Accordingly, Defendant's motion to dismiss Counts VII and VIII is denied.
i) Count X: Breach of Implied Warranty of Merchantability in violation of California's Song-Beverly Consumer Warranty Act (Freiburghouse)
Under Count X, Freiburghouse asserts that Defendant breached the implied warranty of merchantability in violation of the Song-Beverly Consumer Warranty Act, Cal. Civ. Code § § 1792 and 1791.1, et seq., by selling him an unsafe and unreliable vehicle. FAC ¶¶ 165-71. Under the Song-Beverly Consumer Warranty Act, the “‘[i]mplied warranty of merchantability' or ‘implied warranty that goods are merchantable' means that the consumer goods meet each of the following: (1) Pass without objection in the trade under the contract description. (2) Are fit for the ordinary purposes for which such goods are used . . .” Isip v. Mercedes-Benz USA, LLC, 155 Cal.App.4th 19, 26 (2007) (quoting Cal. Civ. Code, § 1791.1, subd. (a)). California courts, like New York courts, find that plaintiffs sufficiently state a claim for a breach of the implied warranty of merchantability “where a plaintiff alleges that his vehicle fails to provide safe, reliable, transportation.” Loo v. Toyota Motor Sales, USA, Inc., No. 19-750, 2020 WL 4187918, at *5 (C.D. Cal. Apr. 10, 2020). There is no privity requirement under the Song-Beverly Act. In re MyFord Touch Consumer Litig., 46 F.Supp.3d 936, 982 (N.D. Cal. 2014); Ehrlich, 801 F.Supp.2d at 921.

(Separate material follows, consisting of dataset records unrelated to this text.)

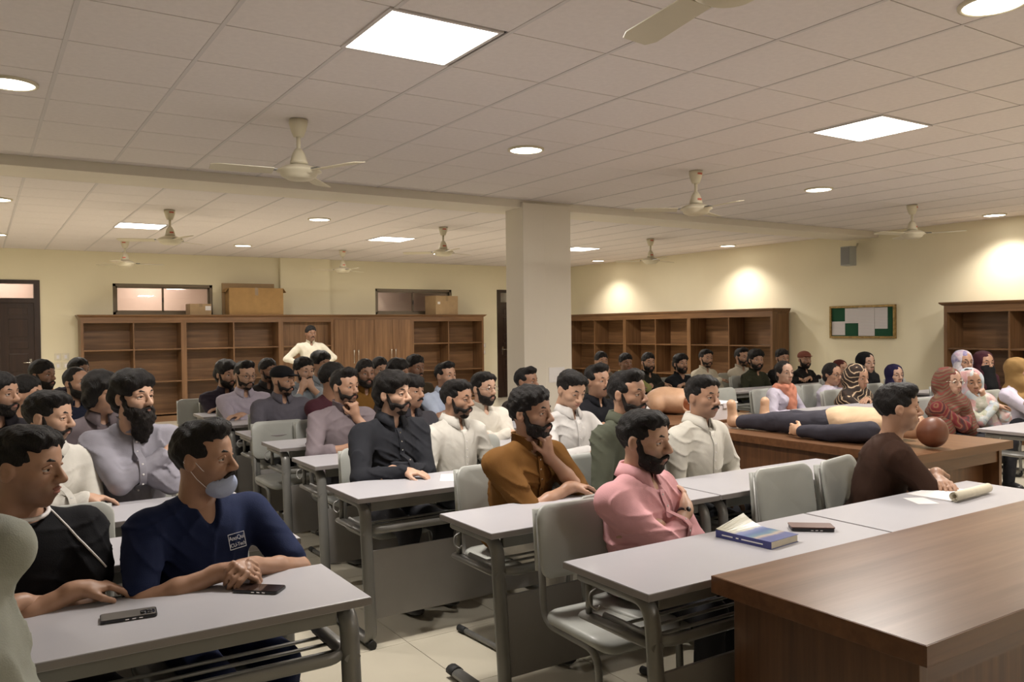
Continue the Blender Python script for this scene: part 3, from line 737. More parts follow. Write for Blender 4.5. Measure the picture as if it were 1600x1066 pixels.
def cube_sphere(c, r, n=6):
    V, Q = [], []
    for d in range(3):
        for s in (-1, 1):
            b = len(V)
            for i in range(n+1):
                for j in range(n+1):
                    p = np.zeros(3); p[d] = s; p[(d+1) % 3] = math.tan((2*i/n-1)*PI/4); p[(d+2) % 3] = math.tan((2*j/n-1)*PI/4)
                    V.append(np.array(c)+np.array(r)*p/np.linalg.norm(p))
            for i in range(n):
                for j in range(n):
                    q = [b+i*(n+1)+j, b+(i+1)*(n+1)+j, b+(i+1)*(n+1)+j+1, b+i*(n+1)+j+1]; Q.append(q if s > 0 else q[::-1])
    return np.array(V), np.array(Q)

# ------------------------------------------------------------------ materials for people
def skin_mat():
    s = NT('skin'); oi = s.n('ShaderNodeObjectInfo'); at = s.n('ShaderNodeVertexColor', layer_name='tint'); sep = s.n('ShaderNodeSeparateColor'); s.l(at.outputs[0], sep.inputs[0])
    nz = s.ramp(s.noise(s.coord(), 18, 3), [(0.3, (.88, .86, .85)), (.7, (1, 1, 1))]); c = s.mul(oi.outputs['Color'], nz)
    def mix(c, fac, col):
        m = s.n('ShaderNodeMix', data_type='RGBA'); s.l(fac, m.inputs[0]); s.l(c, m.inputs[6]); m.inputs[7].default_value = (*col, 1); return m.outputs[2]
    c = mix(c, sep.outputs[1], (.05, .028, .02)); c = mix(c, sep.outputs[0], (.30, .10, .085))
    s.l(c, s.p.inputs['Base Color']); s.p.inputs['Roughness'].default_value = .48;
    return s.m
def hair_mat():
    s = NT('hair'); oi = s.n('ShaderNodeObjectInfo'); n1 = s.noise(s.coord(scale=(1, .10, .10)), 320, 3, .6); n2 = s.noise(s.coord(scale=(.10, 1, .10)), 320, 3, .6); ah = s.n('ShaderNodeMath', operation='ADD'); s.l(n1, ah.inputs[0]); s.l(n2, ah.inputs[1]); mh = s.n('ShaderNodeMath', operation='MULTIPLY'); s.l(ah.outputs[0], mh.inputs[0]); mh.inputs[1].default_value = .5; n = mh.outputs[0]
    s.l(s.mul(oi.outputs['Color'], s.ramp(n, [(.3, (.4, .4, .4)), (.75, (1.5, 1.4, 1.35))])), s.p.inputs['Base Color']); s.p.inputs['Roughness'].default_value = .55; s.p.inputs['Specular IOR Level'].default_value = .28; s.bump(n, .9, .012); return s.m
def cloth_mat(name='cloth', rough=.82, wr=.42):
    s = NT(name); oi = s.n('ShaderNodeObjectInfo'); v = s.coord(); n1 = s.noise(v, 9, 3); n2 = s.noise(v, 300, 2)
    s.l(s.mul(oi.outputs['Color'], s.ramp(n1, [(.3, (.90, .90, .90)), (.7, (1.05, 1.05, 1.05))])), s.p.inputs['Base Color']); s.p.inputs['Roughness'].default_value = rough
    w_ = s.n('ShaderNodeTexNoise'); w_.inputs['Scale'].default_value = 5; w_.inputs['Detail'].default_value = 2; w_.inputs['Distortion'].default_value = .9; s.l(v, w_.inputs[0])
    a = s.n('ShaderNodeMath', operation='MULTIPLY_ADD'); a.inputs[1].default_value = .05; s.l(n2, a.inputs[0]); s.l(w_.outputs['Fac'], a.inputs[2]); s.bump(a.outputs[0], wr, .045)
    s.p.inputs['Specular IOR Level'].default_value = .18; return s.m
def pattern_mat(name, kind, cols, scale, rot=(0, 0, 0), dist_=3.0):
    s = NT(name); v = s.coord(rot=rot)
    if kind == 'stripe':
        t = s.n('ShaderNodeTexWave'); t.inputs['Scale'].default_value = scale; t.inputs['Distortion'].default_value = dist_; t.inputs['Detail'].default_value = 2; s.l(v, t.inputs[0]); f = t.outputs['Fac']
    else:
        t = s.n('ShaderNodeTexVoronoi'); t.inputs['Scale'].default_value = scale; s.l(v, t.inputs[0]); sp_ = s.n('ShaderNodeSeparateColor'); s.l(t.outputs['Color'], sp_.inputs[0])
        a = s.n('ShaderNodeMath', operation='MULTIPLY_ADD'); a.inputs[1].default_value = .4; s.l(s.noise(v, scale*2, 3), a.inputs[0]); m_ = s.n('ShaderNodeMath', operation='MULTIPLY'); m_.inputs[1].default_value = .7; s.l(sp_.outputs[0], m_.inputs[0]); s.l(m_.outputs[0], a.inputs[2]); f = a.outputs[0]
    n = len(cols); r = s.ramp(f, [((i+.5)/n if kind != 'stripe' else i/(n-1), c) for i, c in enumerate(cols)]); s.l(r, s.p.inputs['Base Color']); s.p.inputs['Roughness'].default_value = .85
    s.bump(s.noise(s.coord(), 10, 3), .3, .02); return s.m
M['skin'] = skin_mat(); M['hair'] = hair_mat(); M['cloth'] = cloth_mat()
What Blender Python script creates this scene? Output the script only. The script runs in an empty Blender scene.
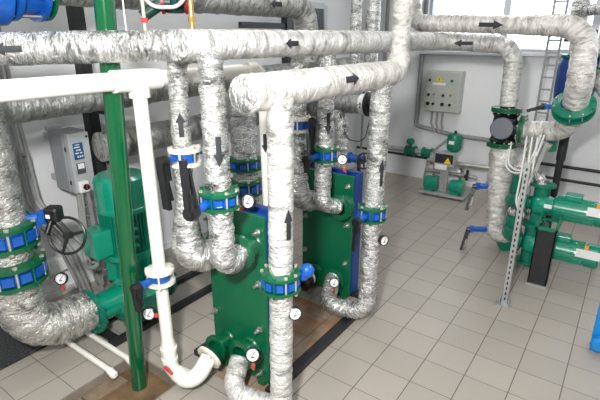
import bpy, bmesh, math, random
from mathutils import Vector as V, Matrix, noise
random.seed(7)
PI = math.pi
scn = bpy.context.scene
COL = scn.collection

# ------------------------------------------------------------------ materials
def srgb(r, g, b):
    def c(v):
        v /= 255.0
        return v/12.92 if v <= .04045 else ((v+.055)/1.055)**2.4
    return (c(r), c(g), c(b), 1)
class NT:
    def __init__(s, name):
        s.m = bpy.data.materials.new(name); s.m.use_nodes = True
        s.t = s.m.node_tree; s.n = s.t.nodes; s.l = s.t.links
        s.b = s.n['Principled BSDF']
    def new(s, typ, **kw):
        n = s.n.new(typ)
        for k, v in kw.items(): setattr(n, k, v)
        return n
    def put(s, sock, v):
        if hasattr(v, 'node'): s.l.new(v, sock)
        else: sock.default_value = v
    def math(s, op, a, b=0, c=0, clamp=False):
        n = s.new('ShaderNodeMath', operation=op, use_clamp=clamp)
        for i, v in enumerate((a, b, c)): s.put(n.inputs[i], v)
        return n.outputs[0]
    def mix(s, f, a, b):
        n = s.new('ShaderNodeMix', data_type='RGBA')
        s.put(n.inputs[0], f); s.put(n.inputs[6], a); s.put(n.inputs[7], b)
        return n.outputs[2]
    def noise(s, vec, scale, detail=3, rough=.55, dist=0):
        n = s.new('ShaderNodeTexNoise')
        if vec is not None: s.l.new(vec, n.inputs['Vector'])
        n.inputs['Scale'].default_value = scale; n.inputs['Detail'].default_value = detail
        n.inputs['Roughness'].default_value = rough; n.inputs['Distortion'].default_value = dist
        return n.outputs[0]
    def ramp(s, f, stops):
        n = s.new('ShaderNodeValToRGB'); s.l.new(f, n.inputs[0])
        e = n.color_ramp.elements
        while len(e) < len(stops): e.new(.5)
        for i, (p, c) in enumerate(stops):
            e[i].position = p; e[i].color = c if len(c) == 4 else (*c, 1)
        return n.outputs[0]
    def bump(s, h, strength=.3, dist=.01, normal=None):
        n = s.new('ShaderNodeBump'); n.inputs['Strength'].default_value = strength
        n.inputs['Distance'].default_value = dist; s.l.new(h, n.inputs['Height'])
        if normal is not None: s.l.new(normal, n.inputs['Normal'])
        return n.outputs[0]
    def geo(s): return s.new('ShaderNodeNewGeometry').outputs['Position']
    def uv(s): return s.new('ShaderNodeTexCoord').outputs['UV']
    def obj(s): return s.new('ShaderNodeTexCoord').outputs['Object']
    def setp(s, **kw):
        for k, v in kw.items():
            s.put(s.b.inputs[k.replace('_', ' ')], v)

def paint(name, col, rough=.35, metal=0.0, var=.12, bump=.05, coat=0.0, scale=14):
    t = NT(name)
    n = t.noise(t.obj(), scale, 4)
    d = tuple(c*(1-var) for c in col[:3])+(1,); u = tuple(min(1, c*(1+var)) for c in col[:3])+(1,)
    t.setp(Base_Color=t.ramp(n, [(.3, d), (.7, u)]), Metallic=metal, Roughness=rough, Coat_Weight=coat)
    t.setp(Normal=t.bump(t.noise(t.obj(), scale*6, 2), bump, .004))
    return t.m

def foil(name, base, dark, metal, rough, crinkle=.6, streak=.35, pitch=.08):
    """foil or cloth wrapped round a pipe; UV = (metres along, metres around)"""
    t = NT(name)
    uv = t.uv(); sep = t.new('ShaderNodeSeparateXYZ'); t.l.new(uv, sep.inputs[0])
    mp = t.new('ShaderNodeMapping'); t.l.new(uv, mp.inputs[0]); mp.inputs['Scale'].default_value = (2.0, .7, 1)
    big = t.noise(mp.outputs[0], 8, 4, .6, .8)
    fine = t.noise(mp.outputs[0], 34, 4, .62, .9)
    vor = t.new('ShaderNodeTexVoronoi', feature='DISTANCE_TO_EDGE'); t.l.new(mp.outputs[0], vor.inputs['Vector'])
    vor.inputs['Scale'].default_value = 34
    warp = t.math('MULTIPLY', t.math('SUBTRACT', big, .5), .05)
    s = t.math('ADD', t.math('ADD', sep.outputs[0], t.math('MULTIPLY', sep.outputs[1], .16)), warp)
    saw = t.math('FRACT', t.math('DIVIDE', s, pitch))
    seam = t.math('LESS_THAN', saw, .07)
    c = t.ramp(big, [(.3, dark), (.53, base)])
    fr = t.ramp(fine, [(.30, (0, 0, 0)), (.56, (1, 1, 1))])
    c = t.mix(t.math('MULTIPLY', t.math('SUBTRACT', 1, fr), streak), c, dark)  # reflection contrast of the crinkles put into the colour as dark flecks
    c = t.mix(t.math('MULTIPLY', seam, .28), c, dark)
    h = t.math('ADD', t.math('MULTIPLY', saw, 1.1), t.math('MULTIPLY', fine, 1.6))
    h = t.math('ADD', h, t.math('MULTIPLY', vor.outputs[0], .7))
    h = t.math('ADD', h, t.math('MULTIPLY', big, 1.6))
    t.setp(Base_Color=c, Metallic=metal, Roughness=t.ramp(fine, [(.3, (rough*.7,)*3), (.7, (rough*1.35,)*3)]),
           Normal=t.bump(h, crinkle, .009))
    return t.m

M = {}
M['foil'] = foil('foil_wrap', srgb(226, 226, 224), srgb(96, 97, 96), .85, .27, 1.0, .3)
M['foil_white'] = foil('white_foil_wrap', srgb(233, 232, 228), srgb(146, 146, 143), .55, .34, 1.0, .3)
M['foil_bright'] = foil('bright_foil_wrap', srgb(240, 238, 233), srgb(168, 165, 159), .48, .33, 1.0, .28)
M['foil_grey'] = foil('grey_foil_wrap', srgb(184, 185, 181), srgb(92, 93, 90), .7, .33, 1.0, .35, .11)
M['foil_big'] = foil('large_foil_wrap', srgb(218, 217, 212), srgb(98, 97, 92), .8, .28, 1.0, .3, .1)
M['green'] = paint('green_enamel', srgb(0, 86, 54), .3, coat=.3)
M['green_pipe'] = paint('green_gloss_paint', srgb(0, 84, 46), .16, coat=.6, var=.05, bump=.02)
M['green_plate'] = paint('green_plate_paint', srgb(0, 93, 60), .38, var=.05, bump=.02)
M['teal'] = paint('teal_enamel', srgb(0, 136, 108), .28, coat=.35, var=.08)
M['teal_dark'] = paint('dark_teal_enamel', srgb(4, 112, 88), .35, var=.15)
M['blue'] = paint('blue_enamel', srgb(12, 82, 166), .3, coat=.3)
M['blue_dark'] = paint('dark_blue_enamel', srgb(18, 70, 140), .38)
M['blue_plate'] = paint('blue_plate_paint', srgb(20, 56, 122), .4, var=.06)
M['cyan'] = paint('bright_blue_plastic', srgb(10, 130, 205), .3)
M['white'] = paint('white_plastic_pipe', srgb(238, 236, 228), .28, var=.03, bump=.02)
M['white_cast'] = paint('white_painted_iron', srgb(228, 224, 212), .4, var=.1)
M['label'] = paint('white_label', srgb(232, 232, 232), .5, var=.02, bump=0)
M['black'] = paint('black_iron', srgb(26, 26, 27), .35, var=.2)
M['matte_black'] = paint('black_sticker', srgb(38, 41, 45), .6, var=.1, bump=0)
M['steel_black'] = paint('black_painted_steel', srgb(34, 35, 38), .5, var=.25)
M['charcoal'] = paint('charcoal_plastic', srgb(72, 77, 88), .5, var=.05)
M['steel'] = paint('bright_steel', srgb(190, 188, 182), .3, metal=.85, var=.1)
M['galv'] = paint('galvanised_steel', srgb(176, 178, 178), .45, metal=.5, var=.12)
M['bolt'] = paint('zinc_bolt', srgb(205, 200, 185), .35, metal=.6, var=.15)
M['brass'] = paint('brass', srgb(190, 150, 90), .35, metal=.7)
M['red'] = paint('red_plastic', srgb(205, 60, 62), .4)
M['darkred'] = paint('dark_red_enamel', srgb(150, 24, 48), .4)
M['yellow'] = paint('yellow_print', srgb(238, 200, 40), .5, bump=0)
M['orange'] = paint('orange_tag', srgb(240, 160, 30), .5, bump=0)
M['box_grey'] = paint('grey_enclosure', srgb(142, 146, 148), .42, var=.03, bump=.02)
M['box_front'] = paint('light_grey_enclosure', srgb(184, 188, 190), .38, metal=.2, var=.03, bump=.02)
M['panel_grey'] = paint('beige_grey_cabinet', srgb(176, 180, 172), .45, var=.03, bump=.02)
M['conduit'] = paint('grey_conduit', srgb(138, 140, 140), .5, var=.08)
M['cable'] = paint('white_cable', srgb(215, 216, 212), .45, var=.05)
M['cable_grey'] = paint('grey_cable', srgb(150, 150, 148), .5, var=.08)
M['lcd'] = paint('blue_screen', srgb(36, 76, 130), .3, var=.05, bump=0)
M['frame'] = paint('window_frame', srgb(196, 200, 204), .4, var=.03)
M['rust'] = paint('rusty_wet_concrete', srgb(112, 90, 68), .35, var=.45, bump=.3, scale=6)
M['lip'] = paint('raw_concrete', srgb(132, 124, 112), .7, var=.2, bump=.4, scale=9)

def mat_glass():
    t = NT('window_glass')
    t.setp(Base_Color=(1, 1, 1, 1), Roughness=.02, IOR=1.1, Transmission_Weight=1.0)
    return t.m
M['glass'] = mat_glass()
def mat_mat():
    t = NT('black_rubber_mat')
    g = t.geo(); n = t.noise(g, 60, 4, .7)
    t.setp(Base_Color=t.ramp(n, [(.42, srgb(30, 31, 33)), (.66, srgb(74, 76, 78))]), Roughness=.75, Normal=t.bump(n, .8, .01))
    return t.m
M['mat'] = mat_mat()
def mat_tile():
    t = NT('beige_floor_tile')
    g = t.geo(); sep = t.new('ShaderNodeSeparateXYZ'); t.l.new(g, sep.inputs[0])
    u = t.math('DIVIDE', t.math('ADD', sep.outputs[0], 1.231+30.2), .302)
    v = t.math('DIVIDE', t.math('ADD', sep.outputs[1], -2.368+29.25), .2925)
    def line(w, width):
        f = t.math('FRACT', w); d = t.math('MINIMUM', f, t.math('SUBTRACT', 1, f))
        return t.math('LESS_THAN', d, width)
    gr = t.math('MAXIMUM', line(u, .012), line(v, .009))
    cell = t.new('ShaderNodeCombineXYZ')
    t.l.new(t.math('FLOOR', u), cell.inputs[0]); t.l.new(t.math('FLOOR', v), cell.inputs[1])
    wn = t.new('ShaderNodeTexWhiteNoise', noise_dimensions='3D'); t.l.new(cell.outputs[0], wn.inputs['Vector'])
    c = t.ramp(wn.outputs['Value'], [(0, srgb(160, 154, 145)), (1, srgb(168, 161, 152))])
    speck = t.noise(g, 90, 3, .7)
    c = t.mix(t.ramp(speck, [(.35, (.16,)*3), (.6, (0,)*3)]), c, srgb(140, 131, 119))
    # brown water stains round the heat exchanger feet
    dx = t.math('ABSOLUTE', t.math('ADD', sep.outputs[0], 2.0)); dy = t.math('ABSOLUTE', t.math('ADD', sep.outputs[1], -2.5))
    m = t.math('MULTIPLY', t.math('LESS_THAN', dx, .32), t.math('LESS_THAN', dy, .62))
    st = t.ramp(t.noise(g, 5, 4, .6), [(.35, (.25,)*3), (.62, (.95,)*3)])
    c = t.mix(t.math('MULTIPLY', m, st), c, srgb(140, 102, 66))
    c = t.mix(t.math('MULTIPLY', gr, .85), c, srgb(76, 70, 64))
    hb = t.math('SUBTRACT', t.math('MULTIPLY', speck, .05), gr)
    t.setp(Base_Color=c, Roughness=.38, Normal=t.bump(hb, .25, .003))
    return t.m
M['tile'] = mat_tile()
def mat_wall():
    t = NT('painted_plaster_wall')
    g = t.geo(); n = t.noise(g, 1.6, 4)
    t.setp(Base_Color=t.ramp(n, [(.3, srgb(220, 222, 224)), (.7, srgb(228, 229, 230))]), Roughness=.6,
           Normal=t.bump(t.noise(g, 45, 3), .1, .003))
    return t.m
M['wall'] = mat_wall()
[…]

Here, Freiburghouse alleges that in August 2020 he experienced an issue with the DPF's warning light system, which did not alert him when the DPF was clogged. FAC ¶ 14. Despite repairs, Freiburghouse alleges that his warning lights system is still defective and his vehicle still suffers from the DPF Defect (id. ¶ 12), which can cause sudden and unexpected loss of power, exhaust inhalation by vehicle occupants, and increased risk of fire (id. ¶¶ 29). Given these purportedly dangerous defects, the Court finds that Freiburghouse has sufficiently alleged that his vehicle fails to provide safe and reliable transportation. See Asghari v. Volkswagen Grp. of Am., Inc., 42 F.Supp.3d 1306, 1339 (C.D. Cal. 2013) (plaintiffs sufficiently stated implied warranty claim because they alleged that excessive oil consumption defect could cause engine failure); Brand v. Hyundai Motor Am., 226 Cal.App.4th 1538, 173 (2014) (finding that sunroof defect, wherein sunroof would open and close on its own, sufficiently supported an implied warranty claim because it purportedly created a substantial safety hazard).
Accordingly, Freiburghouse has sufficiently stated an implied warranty of merchantability claim, and Count X may proceed at this time.
IV. Conclusion
For the foregoing reasons, Defendant's Motion to Dismiss (ECF No. 30) the First Amended Class Action Complaint (ECF No. 24) is denied. Counts I, III, IV, V, VI, VII, VIII, and X may proceed. Counts II and IX may also proceed to the extent Plaintiffs allege Defendant breached the NVLW, but not to the extent that Plaintiffs allege Defendant breached the Federal Emissions Warranty. Regarding the Federal Emissions Warranty, Plaintiffs may file a second amended complaint that cures the pleading deficiencies discussed herein within thirty (30) days of the date of this Opinion. An appropriate Order follows this Opinion.